Manovalanza gratis per ottenere lavoro di competenza del Comune. «È un abominio. Il lavoro gratuito per i detenuti è lavoro coatto, quindi forzato. Ricordiamo che Auschwitz-Birkenau era un campo di lavoro forzato, da allora vietato dal diritto internazionale», ribattono i militanti di Liberi per Crotone, pugnace organizzazione sociale attiva sul territorio.
«Le regole penitenziarie europee impongono che il lavoro penitenziario debba essere considerato come un elemento positivo del trattamento e della formazione del detenuto perciò deve essere previsto un sistema equo di remunerazione. Il lavoro è principio fondante della nostra società e della nostra Costituzione, che lo tutela in tutte le sue forme, a partire dal diritto alla retribuzione», aggiunge Filippo Sestito, della presidenza nazionale Arci.
È vero che l’ordinamento penitenziario sancisce la partecipazione dei detenuti a progetti di pubblica utilità. Ma trattasi di percorsi virtuosi retribuiti, orientati all’acquisizione di professionalità, al reinserimento sociale e lavorativo, non allo sfruttamento.
«Di certo non ci serve condannare due volte chi paga già con la privazione della libertà personale il proprio debito con la società», concludono gli attivisti crotonesi. Contro la proposta del comune pitagorico insorgono le molte associazioni che in Calabria si occupano dell’universo carcerario.

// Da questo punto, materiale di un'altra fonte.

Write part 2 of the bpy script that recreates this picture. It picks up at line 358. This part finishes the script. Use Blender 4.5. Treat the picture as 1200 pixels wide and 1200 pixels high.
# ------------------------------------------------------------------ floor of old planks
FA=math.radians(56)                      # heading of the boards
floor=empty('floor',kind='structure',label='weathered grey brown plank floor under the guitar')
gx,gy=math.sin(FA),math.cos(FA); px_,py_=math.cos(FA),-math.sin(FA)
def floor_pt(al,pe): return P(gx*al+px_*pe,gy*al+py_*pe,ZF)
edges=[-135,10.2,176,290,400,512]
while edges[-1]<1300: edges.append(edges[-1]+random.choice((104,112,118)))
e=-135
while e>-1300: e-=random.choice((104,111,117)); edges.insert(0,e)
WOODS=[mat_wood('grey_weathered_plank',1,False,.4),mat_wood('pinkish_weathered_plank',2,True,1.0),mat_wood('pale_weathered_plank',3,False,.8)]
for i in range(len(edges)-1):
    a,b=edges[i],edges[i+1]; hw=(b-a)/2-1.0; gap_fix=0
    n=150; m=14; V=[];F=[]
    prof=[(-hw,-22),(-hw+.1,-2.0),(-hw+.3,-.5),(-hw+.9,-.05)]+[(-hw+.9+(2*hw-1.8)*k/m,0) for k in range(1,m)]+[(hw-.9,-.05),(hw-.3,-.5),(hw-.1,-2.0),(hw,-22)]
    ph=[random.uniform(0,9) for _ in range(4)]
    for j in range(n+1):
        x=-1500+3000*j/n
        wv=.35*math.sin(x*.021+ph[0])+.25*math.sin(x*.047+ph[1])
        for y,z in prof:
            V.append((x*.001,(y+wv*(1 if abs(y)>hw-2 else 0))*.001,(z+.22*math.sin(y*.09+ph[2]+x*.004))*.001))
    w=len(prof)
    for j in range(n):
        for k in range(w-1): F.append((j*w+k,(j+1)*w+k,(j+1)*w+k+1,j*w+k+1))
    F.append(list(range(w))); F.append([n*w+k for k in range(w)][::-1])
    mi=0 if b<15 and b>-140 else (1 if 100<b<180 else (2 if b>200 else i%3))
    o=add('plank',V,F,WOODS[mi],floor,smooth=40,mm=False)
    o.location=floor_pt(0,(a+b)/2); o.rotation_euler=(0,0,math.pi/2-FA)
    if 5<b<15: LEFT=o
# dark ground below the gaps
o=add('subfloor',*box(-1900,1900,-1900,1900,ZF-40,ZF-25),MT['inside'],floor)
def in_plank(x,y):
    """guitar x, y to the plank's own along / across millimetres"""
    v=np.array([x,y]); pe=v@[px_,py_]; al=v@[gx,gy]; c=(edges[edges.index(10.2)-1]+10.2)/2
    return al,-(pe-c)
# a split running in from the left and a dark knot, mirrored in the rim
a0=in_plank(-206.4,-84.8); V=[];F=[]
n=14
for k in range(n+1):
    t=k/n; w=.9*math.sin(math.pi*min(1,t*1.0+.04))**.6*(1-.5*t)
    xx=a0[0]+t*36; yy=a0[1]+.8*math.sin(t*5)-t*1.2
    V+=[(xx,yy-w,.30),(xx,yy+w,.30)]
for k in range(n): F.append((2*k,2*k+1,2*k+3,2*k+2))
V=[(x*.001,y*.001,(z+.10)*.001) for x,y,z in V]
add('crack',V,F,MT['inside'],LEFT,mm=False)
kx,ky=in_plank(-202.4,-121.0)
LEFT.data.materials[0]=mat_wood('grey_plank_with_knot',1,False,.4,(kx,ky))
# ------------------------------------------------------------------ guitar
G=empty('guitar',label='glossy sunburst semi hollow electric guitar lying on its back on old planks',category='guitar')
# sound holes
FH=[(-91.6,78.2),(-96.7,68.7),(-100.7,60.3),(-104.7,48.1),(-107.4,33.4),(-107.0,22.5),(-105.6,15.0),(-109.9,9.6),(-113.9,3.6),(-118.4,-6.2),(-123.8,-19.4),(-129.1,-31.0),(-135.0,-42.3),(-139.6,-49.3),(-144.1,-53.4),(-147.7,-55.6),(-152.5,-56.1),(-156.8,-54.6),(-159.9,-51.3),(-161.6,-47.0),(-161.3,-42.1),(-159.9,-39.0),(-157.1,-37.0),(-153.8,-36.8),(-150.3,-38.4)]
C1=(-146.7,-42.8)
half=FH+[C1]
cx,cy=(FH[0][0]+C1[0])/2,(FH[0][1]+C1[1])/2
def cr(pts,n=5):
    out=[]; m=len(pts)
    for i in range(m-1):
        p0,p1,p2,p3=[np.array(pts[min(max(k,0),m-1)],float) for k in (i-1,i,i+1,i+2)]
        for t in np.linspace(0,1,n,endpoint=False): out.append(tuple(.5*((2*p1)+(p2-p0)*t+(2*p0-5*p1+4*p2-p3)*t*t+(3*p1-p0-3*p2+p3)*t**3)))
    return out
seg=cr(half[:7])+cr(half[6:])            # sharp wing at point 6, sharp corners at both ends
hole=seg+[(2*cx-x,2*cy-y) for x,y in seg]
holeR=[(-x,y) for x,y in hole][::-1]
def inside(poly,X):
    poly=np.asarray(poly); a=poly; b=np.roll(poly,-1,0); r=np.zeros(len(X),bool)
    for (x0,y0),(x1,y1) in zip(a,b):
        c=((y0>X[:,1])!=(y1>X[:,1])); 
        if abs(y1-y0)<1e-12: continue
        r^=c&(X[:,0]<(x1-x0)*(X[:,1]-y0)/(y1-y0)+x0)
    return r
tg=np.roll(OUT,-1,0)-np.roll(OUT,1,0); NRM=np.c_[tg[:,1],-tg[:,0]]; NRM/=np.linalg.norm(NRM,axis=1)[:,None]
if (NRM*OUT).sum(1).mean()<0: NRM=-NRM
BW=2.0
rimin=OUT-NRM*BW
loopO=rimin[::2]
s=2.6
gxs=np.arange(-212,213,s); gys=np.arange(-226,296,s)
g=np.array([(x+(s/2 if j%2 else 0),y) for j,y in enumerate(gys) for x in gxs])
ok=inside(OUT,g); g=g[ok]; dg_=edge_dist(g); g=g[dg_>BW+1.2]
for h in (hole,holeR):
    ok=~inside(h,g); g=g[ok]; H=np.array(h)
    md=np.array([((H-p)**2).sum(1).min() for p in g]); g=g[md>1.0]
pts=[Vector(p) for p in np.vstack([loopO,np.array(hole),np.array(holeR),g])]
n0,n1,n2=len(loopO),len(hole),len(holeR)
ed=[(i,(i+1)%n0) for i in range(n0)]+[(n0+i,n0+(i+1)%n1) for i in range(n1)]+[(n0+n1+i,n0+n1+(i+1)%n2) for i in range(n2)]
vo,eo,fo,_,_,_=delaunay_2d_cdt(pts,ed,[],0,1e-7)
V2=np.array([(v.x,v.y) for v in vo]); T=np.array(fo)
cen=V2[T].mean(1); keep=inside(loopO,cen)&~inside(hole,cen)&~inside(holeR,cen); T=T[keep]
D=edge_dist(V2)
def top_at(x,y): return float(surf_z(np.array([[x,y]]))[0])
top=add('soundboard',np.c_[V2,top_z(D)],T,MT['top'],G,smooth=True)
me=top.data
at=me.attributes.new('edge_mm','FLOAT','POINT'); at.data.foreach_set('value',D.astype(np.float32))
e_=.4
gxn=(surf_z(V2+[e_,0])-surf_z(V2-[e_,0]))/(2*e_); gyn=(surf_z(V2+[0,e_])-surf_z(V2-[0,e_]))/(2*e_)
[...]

«Usare i detenuti per la manutenzione a costo zero del verde pubblico presenta una grave falla giuridica e storica. L’idea che il lavoro renda liberi è una chiara reminiscenza dei lager – incalza Sandra Berardi presidente dell’Associazione Yairaiha – A nulla serve mistificare attraverso una retorica populista ciò che non potrà mai conformarsi a quanto dettato dalle norme fondanti. Un’attività produttiva, solo se gratificante e remunerata, può favorire l’acquisizione di un ruolo sociale e di una maggiore consapevolezza delle proprie capacità e della coscienza».
L’art. 15 dell’ordinamento penitenziario, legge 26 luglio 1975 n. 354, individua il lavoro come uno degli elementi del trattamento rieducativo stabilendo che, salvo casi di impossibilità, al condannato e all’internato è assicurata un’occupazione lavorativa.
Svolgere un’attività produttiva, contribuisce al sostentamento del detenuto o fornisce una fonte di sostegno economico alla famiglia.
Solo in tal senso il lavoro può avere come fine ultimo la rieducazione e la risocializzazione del condannato in attuazione del disposto costituzionale secondo cui «le pene non possono consistere in trattamenti contrari al senso di umanità e devono tendere alla rieducazione del condannato». Ma anche da un punto di vista giuslavorista le critiche non mancano.
«Con riferimento al lavoro dei detenuti bisogna partire dall’art. 20 della legge sull’ordinamento penitenziario per cui deve essere favorito il ricorso al lavoro e alla formazione professionale. Il lavoro penitenziario non ha carattere afflittivo ed è remunerato – spiega Mirko Altimari, docente di Diritto del lavoro alla Cattolica di Milano – L’organizzazione del lavoro penitenziario deve riflettere quella del lavoro nella società libera al fine di far acquisire ai soggetti una preparazione professionale adeguata alle normali condizioni lavorative per agevolarne il reinserimento sociale. Prescindendo dalla dubbia competenza di un Consiglio comunale a regolamentare questo ambito, la legge è chiara: non si possono usare i detenuti come manovalanza a basso (o peggio ancora nessun) costo».
Gli attivisti continuano la loro lotta per il ritiro del provvedimento. Pronte interrogazioni parlamentari alla ministra Cartabia e ricorsi giudiziari. Perché non è affatto vero che “il lavoro rende liberi”.